Somerset adventurer to recreate Sir Ernest Shackleton’s finest hour

This is Somerset - 

Two adventurers are to recreate the most extraordinary and gruelling rescue mission in the history of Antarctic exploration - in a tiny boat.

Navy officer Seb Coulthard, from Somerset, and skilled sailor Darren Naggs, based in Weymouth, will head up a six-strong team who will re-enact Sir Ernest Shackleton’s 800-mile voyage in an open boat across the storm-tossed Southern Ocean to South Georgia.

From there Shackleton and two crew members then had to climb an unmapped mountain range to reach a whaling station and bring aid to other members of their Antarctic expedition.

It is a feat that has never been replicated by any other explorer. Shackleton undertook the journey in the winter of 1916 after the ship Endurance, carrying his expedition to cross the Antarctic continent via the South Pole, was trapped and crushed by ice in the Weddell Sea.

It proved impossible for the 28 men to drag their stores and equipment over the frozen sea so they camped on the ice as it drifted.
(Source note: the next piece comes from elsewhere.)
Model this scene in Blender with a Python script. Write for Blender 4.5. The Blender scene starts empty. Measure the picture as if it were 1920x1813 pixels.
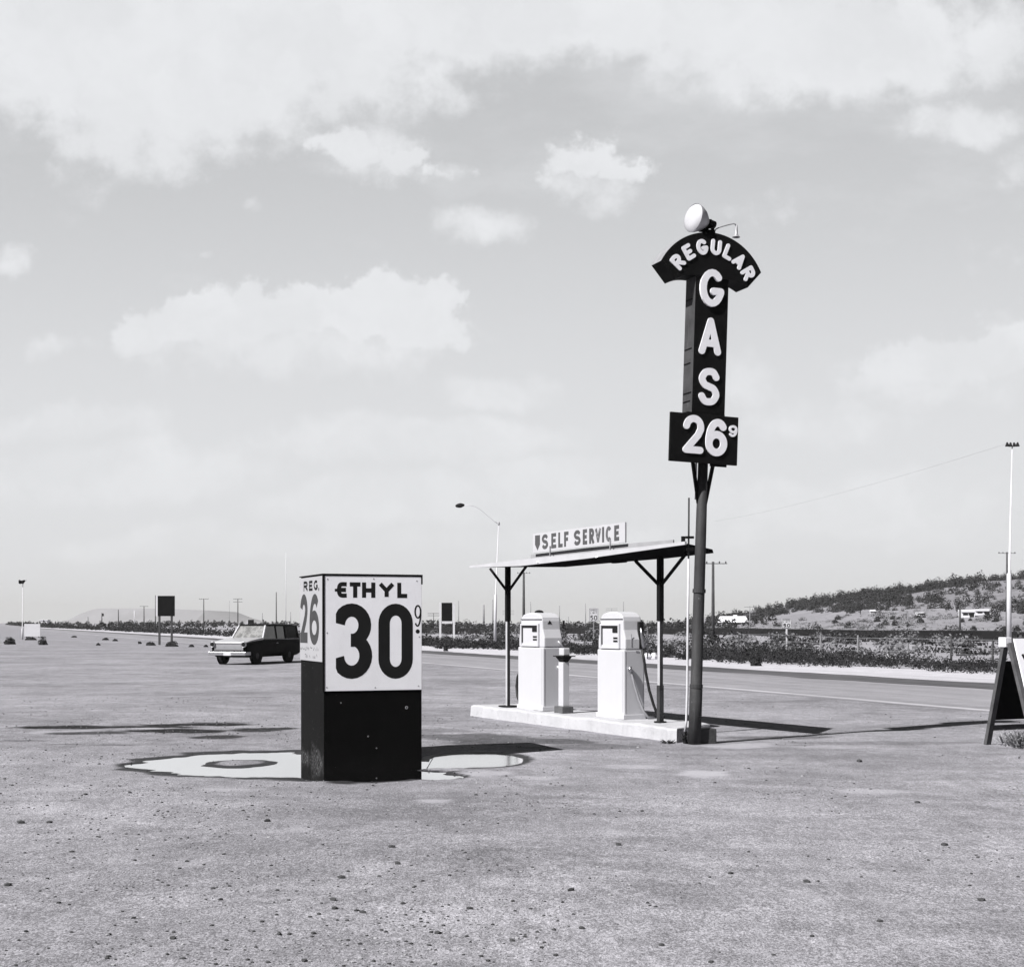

When it began to break up they set out in three boats and reached barren Elephant Island, which was still 800 miles from the nearest habitation and help.

Some were too weak to sail further so Shackleton took five men and set off for South Georgia in the best of the ship’s boats, the James Caird, just seven metres long and two metres wide.

Canvas stretched across the boat gave them some shelter, but they were in constant fear of sinking as seaspray froze to ice.

After 15 days they sighted South Georgia, but even then had to wait two days to find a suitable landing place.